─── SUPPLIED ENTRIES
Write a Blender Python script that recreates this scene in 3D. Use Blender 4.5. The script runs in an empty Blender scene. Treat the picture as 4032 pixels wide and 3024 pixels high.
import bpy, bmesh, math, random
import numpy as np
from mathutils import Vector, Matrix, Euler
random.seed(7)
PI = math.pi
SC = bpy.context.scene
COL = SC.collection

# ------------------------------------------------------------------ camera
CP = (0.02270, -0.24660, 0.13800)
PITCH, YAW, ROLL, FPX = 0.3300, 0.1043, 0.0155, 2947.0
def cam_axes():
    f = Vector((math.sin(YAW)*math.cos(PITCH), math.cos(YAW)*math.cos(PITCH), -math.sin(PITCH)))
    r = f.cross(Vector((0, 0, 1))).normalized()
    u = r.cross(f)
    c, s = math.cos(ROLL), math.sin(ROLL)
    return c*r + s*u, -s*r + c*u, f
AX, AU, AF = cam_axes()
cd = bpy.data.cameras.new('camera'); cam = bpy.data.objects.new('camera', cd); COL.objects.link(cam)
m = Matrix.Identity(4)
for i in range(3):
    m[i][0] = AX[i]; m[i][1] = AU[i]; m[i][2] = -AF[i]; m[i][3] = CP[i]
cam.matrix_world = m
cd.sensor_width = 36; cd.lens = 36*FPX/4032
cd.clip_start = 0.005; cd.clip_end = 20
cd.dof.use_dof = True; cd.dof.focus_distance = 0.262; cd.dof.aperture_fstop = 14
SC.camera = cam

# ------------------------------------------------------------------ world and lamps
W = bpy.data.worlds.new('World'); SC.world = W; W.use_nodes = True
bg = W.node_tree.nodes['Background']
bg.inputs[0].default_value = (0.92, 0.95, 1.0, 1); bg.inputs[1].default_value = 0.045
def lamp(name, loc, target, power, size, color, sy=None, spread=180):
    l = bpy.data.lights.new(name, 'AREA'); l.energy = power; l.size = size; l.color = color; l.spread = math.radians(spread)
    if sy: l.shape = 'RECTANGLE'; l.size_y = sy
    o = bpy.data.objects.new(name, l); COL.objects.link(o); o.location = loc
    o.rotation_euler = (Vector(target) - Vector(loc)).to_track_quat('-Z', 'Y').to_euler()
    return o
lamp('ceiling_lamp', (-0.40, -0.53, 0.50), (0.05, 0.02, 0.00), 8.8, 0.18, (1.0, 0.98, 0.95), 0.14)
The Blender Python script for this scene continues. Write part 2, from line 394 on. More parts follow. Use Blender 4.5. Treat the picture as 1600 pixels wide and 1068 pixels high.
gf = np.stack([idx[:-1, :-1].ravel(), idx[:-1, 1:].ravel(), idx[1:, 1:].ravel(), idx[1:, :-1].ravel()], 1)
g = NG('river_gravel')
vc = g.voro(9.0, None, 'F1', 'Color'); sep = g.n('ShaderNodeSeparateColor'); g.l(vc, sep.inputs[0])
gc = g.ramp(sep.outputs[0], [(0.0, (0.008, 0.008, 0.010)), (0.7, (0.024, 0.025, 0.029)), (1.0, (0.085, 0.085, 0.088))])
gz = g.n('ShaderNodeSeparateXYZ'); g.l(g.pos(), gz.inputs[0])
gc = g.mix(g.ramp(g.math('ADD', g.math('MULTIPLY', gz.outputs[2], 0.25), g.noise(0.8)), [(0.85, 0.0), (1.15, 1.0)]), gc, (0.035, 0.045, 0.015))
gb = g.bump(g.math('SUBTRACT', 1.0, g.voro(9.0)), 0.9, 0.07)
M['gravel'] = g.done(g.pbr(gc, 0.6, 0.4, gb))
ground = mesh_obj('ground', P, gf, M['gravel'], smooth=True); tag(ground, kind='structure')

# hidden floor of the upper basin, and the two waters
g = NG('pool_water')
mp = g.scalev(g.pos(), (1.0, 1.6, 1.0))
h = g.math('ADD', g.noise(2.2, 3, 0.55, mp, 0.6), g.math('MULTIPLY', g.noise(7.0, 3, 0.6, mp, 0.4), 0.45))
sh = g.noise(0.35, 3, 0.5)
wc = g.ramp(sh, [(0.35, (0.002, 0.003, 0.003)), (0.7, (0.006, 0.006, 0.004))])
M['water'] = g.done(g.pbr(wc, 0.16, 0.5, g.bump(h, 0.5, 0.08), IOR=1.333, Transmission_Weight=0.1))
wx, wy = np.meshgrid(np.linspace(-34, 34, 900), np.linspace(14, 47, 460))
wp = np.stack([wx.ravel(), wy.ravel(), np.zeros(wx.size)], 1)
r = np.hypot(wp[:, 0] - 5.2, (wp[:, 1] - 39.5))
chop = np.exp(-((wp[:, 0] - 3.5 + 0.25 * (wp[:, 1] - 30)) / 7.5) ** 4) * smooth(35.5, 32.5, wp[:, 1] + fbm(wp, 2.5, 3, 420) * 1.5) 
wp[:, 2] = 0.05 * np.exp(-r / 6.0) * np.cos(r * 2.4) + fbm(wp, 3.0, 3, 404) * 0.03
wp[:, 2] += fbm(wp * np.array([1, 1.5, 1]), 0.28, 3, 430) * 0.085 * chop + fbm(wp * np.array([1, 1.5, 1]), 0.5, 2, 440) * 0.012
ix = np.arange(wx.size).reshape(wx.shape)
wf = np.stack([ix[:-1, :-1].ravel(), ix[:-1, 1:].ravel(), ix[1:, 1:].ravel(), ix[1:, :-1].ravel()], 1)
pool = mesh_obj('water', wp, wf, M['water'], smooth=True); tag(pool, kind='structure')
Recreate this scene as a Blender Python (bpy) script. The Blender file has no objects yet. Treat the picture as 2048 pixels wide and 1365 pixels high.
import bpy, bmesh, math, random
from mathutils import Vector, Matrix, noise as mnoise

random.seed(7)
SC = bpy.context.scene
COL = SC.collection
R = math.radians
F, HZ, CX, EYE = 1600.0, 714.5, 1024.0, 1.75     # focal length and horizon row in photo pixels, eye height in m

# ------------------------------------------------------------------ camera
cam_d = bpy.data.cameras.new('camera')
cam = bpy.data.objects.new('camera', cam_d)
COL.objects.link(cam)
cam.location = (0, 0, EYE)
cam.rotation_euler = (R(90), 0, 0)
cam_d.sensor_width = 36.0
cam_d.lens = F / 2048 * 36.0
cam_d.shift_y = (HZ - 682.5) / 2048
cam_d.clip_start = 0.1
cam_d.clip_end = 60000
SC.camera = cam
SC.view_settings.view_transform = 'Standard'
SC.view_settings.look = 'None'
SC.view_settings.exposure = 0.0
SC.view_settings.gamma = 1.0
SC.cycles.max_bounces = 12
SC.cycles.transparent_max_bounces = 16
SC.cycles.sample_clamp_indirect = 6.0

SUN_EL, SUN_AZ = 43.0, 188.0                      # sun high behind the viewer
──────
AIM => Go through the data and gather every line that holds "from".

THE RESULT =>
from mathutils import Vector, Matrix, Euler
The Blender Python script for this scene continues. Write part 2, from line 394 on. More parts follow. Use Blender 4.5. Treat the picture as 1600 pixels wide and 1068 pixels high.
from mathutils import Vector, Matrix, noise as mnoise